In calculating both normal value and export price, contemporaneous sales are to be compared at the same level of trade, if possible, with adjustments made for differences that directly affect price comparability.  Dumping margins, therefore, must be calculated largely from information supplied to the DFT by the exporter under investigation. To better ensure exporters’ cooperation in an investigation, Thailand has adopted the WTO-sanctioned rule that, if an exporter fails to provide adequate information, the Committee may determine the exporter’s antidumping rate based on “facts available” (otherwise known as “best information available” or “BIA”) which can be a punitive measure consisting of, among other options available, simply accepting the domestic industry’s allegations.

            The Committee’s determination of material injury to a domestic industry must be based on “positive evidence” involving an objective examination of (a) the volume of the dumped imports and the effect of the dumped imports on prices in the domestic market for like products, and (b) the consequent impact of these imports on domestic producers of such products.  Mere claims by domestic producers that they are injured without underlying data to substantiate that their alleged injury was actually caused by the dumped imports are not sufficient to support an affirmative determination of injury.

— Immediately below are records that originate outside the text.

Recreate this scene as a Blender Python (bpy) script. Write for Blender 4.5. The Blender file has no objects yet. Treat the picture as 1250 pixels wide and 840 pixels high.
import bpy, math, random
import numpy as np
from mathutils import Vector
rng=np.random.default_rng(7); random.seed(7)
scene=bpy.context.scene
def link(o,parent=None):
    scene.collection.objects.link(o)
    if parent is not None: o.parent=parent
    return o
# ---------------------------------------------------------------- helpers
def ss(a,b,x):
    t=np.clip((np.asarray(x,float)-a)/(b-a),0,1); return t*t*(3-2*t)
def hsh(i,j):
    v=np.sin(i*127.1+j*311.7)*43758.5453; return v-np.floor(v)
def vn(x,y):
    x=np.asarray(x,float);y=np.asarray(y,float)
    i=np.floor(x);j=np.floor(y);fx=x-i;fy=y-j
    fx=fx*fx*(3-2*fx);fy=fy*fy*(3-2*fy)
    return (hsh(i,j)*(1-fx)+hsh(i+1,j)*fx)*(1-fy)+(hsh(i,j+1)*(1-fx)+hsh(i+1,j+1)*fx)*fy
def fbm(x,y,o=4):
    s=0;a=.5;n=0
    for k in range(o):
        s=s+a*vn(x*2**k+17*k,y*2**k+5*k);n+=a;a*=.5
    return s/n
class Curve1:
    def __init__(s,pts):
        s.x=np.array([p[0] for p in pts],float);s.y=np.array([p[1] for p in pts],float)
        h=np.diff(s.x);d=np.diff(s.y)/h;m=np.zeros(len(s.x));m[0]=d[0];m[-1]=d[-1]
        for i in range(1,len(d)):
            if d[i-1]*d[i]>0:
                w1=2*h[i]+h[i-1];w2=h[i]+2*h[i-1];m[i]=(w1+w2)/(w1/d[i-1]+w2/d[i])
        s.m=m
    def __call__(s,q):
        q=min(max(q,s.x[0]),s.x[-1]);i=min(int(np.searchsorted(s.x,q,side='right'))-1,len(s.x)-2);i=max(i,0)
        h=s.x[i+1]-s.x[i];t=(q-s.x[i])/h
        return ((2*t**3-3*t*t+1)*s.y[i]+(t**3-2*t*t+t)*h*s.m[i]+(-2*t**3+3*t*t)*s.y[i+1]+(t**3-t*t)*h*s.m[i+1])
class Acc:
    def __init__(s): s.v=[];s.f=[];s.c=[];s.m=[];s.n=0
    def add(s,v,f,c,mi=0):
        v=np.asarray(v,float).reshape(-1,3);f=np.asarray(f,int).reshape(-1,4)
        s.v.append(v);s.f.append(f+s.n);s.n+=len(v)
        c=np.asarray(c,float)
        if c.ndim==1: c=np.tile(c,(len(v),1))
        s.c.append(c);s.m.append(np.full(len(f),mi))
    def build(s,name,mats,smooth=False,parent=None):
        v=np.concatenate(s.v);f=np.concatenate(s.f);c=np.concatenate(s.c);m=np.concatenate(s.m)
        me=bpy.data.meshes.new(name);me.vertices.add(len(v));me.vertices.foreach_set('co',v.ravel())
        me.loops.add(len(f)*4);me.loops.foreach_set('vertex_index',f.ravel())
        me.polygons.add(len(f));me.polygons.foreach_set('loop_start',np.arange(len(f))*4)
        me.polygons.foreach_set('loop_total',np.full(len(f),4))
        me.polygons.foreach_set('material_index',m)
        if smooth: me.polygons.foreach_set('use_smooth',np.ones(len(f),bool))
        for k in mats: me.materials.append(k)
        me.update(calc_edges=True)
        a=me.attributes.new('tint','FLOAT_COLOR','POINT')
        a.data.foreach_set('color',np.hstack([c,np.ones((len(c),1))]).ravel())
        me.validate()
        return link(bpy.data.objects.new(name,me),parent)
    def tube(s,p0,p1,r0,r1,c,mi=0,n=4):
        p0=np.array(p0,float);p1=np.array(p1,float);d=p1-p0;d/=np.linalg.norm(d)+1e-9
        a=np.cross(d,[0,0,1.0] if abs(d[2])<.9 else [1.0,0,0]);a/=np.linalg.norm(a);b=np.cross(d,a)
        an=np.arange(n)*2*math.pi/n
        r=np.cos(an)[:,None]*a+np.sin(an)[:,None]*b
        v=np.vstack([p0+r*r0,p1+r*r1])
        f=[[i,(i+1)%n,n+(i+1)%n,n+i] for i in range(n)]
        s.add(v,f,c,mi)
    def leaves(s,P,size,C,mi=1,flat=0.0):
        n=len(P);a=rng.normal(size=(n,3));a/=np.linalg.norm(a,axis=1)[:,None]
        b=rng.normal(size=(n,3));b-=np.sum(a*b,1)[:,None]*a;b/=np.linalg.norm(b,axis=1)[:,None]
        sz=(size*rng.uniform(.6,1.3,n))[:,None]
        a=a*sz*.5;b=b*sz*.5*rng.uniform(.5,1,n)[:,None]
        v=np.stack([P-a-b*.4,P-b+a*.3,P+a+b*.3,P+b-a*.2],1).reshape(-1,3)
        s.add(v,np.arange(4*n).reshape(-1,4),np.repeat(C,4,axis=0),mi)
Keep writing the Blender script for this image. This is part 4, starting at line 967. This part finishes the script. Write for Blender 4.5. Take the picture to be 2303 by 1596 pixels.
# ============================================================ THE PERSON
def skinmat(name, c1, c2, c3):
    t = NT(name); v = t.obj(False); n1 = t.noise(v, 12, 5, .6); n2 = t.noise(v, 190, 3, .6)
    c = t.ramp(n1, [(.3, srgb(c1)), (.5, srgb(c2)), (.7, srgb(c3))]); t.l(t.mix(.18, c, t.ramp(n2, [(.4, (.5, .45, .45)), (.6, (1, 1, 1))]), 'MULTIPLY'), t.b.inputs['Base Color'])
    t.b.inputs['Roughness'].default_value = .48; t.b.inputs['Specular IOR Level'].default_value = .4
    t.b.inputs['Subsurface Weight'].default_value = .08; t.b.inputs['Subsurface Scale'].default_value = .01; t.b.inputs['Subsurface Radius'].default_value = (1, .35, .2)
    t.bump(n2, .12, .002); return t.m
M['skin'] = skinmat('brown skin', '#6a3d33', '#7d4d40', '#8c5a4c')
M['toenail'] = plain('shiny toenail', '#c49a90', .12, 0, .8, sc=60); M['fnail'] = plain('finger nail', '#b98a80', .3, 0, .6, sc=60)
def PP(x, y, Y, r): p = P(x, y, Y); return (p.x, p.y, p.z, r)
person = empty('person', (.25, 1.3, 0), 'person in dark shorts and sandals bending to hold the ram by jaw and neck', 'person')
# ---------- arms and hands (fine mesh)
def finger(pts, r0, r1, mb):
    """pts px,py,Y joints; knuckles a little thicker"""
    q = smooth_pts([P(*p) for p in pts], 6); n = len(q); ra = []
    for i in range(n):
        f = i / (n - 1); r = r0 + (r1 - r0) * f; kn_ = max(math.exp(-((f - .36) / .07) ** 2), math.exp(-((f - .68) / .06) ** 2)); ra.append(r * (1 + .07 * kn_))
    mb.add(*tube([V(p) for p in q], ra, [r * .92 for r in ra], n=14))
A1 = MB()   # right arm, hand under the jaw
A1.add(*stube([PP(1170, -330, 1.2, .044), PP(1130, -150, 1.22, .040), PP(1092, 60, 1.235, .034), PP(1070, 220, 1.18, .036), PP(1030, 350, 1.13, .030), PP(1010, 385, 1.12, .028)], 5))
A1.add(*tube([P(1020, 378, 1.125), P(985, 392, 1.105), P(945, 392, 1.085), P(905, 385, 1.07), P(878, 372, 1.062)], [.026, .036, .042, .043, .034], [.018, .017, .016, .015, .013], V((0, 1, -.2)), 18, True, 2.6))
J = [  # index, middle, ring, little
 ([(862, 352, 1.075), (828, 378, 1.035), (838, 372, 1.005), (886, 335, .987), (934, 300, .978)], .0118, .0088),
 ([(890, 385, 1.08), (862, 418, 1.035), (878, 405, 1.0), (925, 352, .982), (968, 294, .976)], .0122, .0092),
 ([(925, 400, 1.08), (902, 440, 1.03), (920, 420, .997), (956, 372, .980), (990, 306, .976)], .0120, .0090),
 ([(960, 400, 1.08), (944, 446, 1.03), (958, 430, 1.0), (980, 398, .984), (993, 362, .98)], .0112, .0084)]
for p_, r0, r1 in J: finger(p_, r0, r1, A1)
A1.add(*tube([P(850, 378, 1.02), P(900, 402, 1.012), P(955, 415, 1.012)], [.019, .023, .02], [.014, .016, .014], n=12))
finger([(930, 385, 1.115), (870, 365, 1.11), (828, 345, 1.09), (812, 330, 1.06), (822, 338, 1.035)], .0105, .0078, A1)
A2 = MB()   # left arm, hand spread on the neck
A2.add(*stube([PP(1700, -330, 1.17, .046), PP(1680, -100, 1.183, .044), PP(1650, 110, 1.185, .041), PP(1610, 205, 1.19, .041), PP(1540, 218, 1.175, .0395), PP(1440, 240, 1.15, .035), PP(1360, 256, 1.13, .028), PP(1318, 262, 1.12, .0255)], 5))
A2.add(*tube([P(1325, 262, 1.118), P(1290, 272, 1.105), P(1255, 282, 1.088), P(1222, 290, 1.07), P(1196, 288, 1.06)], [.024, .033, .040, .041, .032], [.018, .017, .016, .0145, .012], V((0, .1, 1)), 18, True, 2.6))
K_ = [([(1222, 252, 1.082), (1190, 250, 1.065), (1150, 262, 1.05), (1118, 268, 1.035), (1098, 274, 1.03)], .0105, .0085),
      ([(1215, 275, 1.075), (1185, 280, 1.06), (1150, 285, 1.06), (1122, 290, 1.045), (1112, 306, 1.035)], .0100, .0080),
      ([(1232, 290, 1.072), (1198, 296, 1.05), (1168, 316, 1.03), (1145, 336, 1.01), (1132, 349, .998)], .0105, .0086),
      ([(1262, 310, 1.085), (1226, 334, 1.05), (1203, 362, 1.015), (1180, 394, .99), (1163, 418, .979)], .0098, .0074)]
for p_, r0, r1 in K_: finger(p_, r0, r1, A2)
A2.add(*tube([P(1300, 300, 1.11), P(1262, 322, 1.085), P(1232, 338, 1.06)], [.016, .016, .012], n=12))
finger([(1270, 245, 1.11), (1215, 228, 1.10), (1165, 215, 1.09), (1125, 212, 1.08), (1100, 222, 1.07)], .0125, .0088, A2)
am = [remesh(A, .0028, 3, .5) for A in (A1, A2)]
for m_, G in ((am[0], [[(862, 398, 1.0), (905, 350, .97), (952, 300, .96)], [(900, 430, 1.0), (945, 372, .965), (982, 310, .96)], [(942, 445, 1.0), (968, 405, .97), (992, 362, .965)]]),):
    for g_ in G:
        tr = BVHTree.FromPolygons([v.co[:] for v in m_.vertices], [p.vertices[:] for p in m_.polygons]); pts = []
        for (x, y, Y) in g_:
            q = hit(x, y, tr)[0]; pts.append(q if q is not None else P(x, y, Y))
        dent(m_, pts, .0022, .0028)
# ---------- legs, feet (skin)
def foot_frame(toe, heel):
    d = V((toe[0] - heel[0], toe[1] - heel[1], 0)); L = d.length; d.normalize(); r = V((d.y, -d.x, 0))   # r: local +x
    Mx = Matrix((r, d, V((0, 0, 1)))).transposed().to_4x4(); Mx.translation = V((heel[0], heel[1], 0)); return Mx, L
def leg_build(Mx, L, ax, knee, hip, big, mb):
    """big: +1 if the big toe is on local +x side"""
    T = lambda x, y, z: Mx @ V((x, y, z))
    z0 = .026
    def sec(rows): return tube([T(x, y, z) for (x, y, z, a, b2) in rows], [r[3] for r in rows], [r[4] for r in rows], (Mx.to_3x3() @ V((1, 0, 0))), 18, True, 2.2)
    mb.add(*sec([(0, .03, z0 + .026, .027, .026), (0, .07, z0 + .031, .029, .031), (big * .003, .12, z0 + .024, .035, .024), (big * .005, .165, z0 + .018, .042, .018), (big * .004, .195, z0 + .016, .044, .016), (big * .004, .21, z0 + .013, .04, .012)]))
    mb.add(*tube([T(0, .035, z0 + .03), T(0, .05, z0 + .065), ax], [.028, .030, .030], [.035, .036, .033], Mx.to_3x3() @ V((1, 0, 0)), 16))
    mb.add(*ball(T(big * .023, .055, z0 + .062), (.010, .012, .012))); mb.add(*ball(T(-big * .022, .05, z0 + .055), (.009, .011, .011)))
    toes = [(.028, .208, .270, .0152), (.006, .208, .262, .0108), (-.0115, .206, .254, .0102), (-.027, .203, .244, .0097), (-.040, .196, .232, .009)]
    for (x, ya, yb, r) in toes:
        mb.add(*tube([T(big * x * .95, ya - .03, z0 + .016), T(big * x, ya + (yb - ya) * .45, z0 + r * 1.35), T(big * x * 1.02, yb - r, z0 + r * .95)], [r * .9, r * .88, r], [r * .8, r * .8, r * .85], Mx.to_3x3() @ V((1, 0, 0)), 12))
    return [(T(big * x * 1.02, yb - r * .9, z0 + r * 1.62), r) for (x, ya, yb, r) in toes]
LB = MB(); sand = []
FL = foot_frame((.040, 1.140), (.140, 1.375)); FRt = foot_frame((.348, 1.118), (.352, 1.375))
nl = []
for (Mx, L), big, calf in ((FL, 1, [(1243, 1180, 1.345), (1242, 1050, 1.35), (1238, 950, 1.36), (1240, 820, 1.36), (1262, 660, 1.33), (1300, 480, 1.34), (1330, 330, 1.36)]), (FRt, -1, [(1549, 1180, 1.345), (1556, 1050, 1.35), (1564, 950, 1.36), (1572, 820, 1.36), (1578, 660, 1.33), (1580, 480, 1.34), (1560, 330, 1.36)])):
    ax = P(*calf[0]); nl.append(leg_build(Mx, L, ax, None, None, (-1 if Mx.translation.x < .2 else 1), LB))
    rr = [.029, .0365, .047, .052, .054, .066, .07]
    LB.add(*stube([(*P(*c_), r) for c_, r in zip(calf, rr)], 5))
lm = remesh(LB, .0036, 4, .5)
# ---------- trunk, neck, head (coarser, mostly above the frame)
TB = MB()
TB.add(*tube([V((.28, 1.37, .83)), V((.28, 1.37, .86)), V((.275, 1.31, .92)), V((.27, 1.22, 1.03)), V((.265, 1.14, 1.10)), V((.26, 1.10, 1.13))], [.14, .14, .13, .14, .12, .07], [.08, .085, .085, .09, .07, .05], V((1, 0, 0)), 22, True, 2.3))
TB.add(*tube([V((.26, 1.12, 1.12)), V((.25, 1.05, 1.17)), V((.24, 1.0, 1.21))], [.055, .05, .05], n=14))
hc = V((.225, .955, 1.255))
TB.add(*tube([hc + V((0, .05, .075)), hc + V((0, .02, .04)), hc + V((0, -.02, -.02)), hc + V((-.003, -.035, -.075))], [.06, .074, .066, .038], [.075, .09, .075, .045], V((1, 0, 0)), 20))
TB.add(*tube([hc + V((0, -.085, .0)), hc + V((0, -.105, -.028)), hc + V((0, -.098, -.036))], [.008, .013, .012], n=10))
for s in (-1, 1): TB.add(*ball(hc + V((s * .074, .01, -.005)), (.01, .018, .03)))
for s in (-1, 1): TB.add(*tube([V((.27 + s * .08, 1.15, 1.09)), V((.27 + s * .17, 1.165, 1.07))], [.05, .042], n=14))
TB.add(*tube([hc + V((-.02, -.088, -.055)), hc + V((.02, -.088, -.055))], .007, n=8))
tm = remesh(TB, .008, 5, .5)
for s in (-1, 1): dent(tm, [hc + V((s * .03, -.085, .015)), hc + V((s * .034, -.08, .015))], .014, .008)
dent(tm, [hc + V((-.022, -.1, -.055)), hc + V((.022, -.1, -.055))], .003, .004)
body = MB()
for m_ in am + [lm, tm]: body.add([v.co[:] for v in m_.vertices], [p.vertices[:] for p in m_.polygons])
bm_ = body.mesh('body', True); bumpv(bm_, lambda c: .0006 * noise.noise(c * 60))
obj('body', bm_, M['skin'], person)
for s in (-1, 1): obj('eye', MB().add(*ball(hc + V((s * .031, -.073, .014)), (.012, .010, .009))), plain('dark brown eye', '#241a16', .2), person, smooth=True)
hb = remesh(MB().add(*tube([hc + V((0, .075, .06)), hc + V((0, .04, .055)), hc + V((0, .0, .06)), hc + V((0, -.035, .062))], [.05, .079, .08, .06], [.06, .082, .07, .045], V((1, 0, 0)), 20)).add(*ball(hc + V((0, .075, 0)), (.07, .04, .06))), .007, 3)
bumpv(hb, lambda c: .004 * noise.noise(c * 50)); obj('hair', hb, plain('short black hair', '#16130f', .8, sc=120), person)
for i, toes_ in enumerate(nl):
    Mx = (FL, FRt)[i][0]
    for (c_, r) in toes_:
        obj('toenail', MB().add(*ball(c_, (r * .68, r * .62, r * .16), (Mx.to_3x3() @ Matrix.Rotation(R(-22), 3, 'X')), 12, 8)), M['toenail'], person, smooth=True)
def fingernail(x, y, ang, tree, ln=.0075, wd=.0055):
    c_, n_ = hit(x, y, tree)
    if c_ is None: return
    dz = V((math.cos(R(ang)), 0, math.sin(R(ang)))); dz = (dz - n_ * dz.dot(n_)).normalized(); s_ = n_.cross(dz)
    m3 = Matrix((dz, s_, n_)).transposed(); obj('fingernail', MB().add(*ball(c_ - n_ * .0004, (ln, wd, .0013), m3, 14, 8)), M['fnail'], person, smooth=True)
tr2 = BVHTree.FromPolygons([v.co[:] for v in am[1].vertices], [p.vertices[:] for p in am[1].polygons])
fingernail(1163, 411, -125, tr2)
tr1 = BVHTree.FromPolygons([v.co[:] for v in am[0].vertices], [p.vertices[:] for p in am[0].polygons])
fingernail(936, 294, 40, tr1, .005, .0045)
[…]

            Other than its lack of an established independent appellate entity, Thailand’s antidumping law in general tracks and comports with the basic WTO requirements.  Prior to international adopting of the WTO and the detailed requirements of its Antidumping Agreement, general comportment with the GATT’s antidumping code was sufficient and, besides, there was no effective dispute resolution mechanism by which one country could seek to compel another to change its antidumping law and practices.  All of that has changed with adoption of the WTO Antidumping Agreement, and Thailand – like all WTO member countries – will now be held to a more rigorous and enforceable set of international antidumping rules.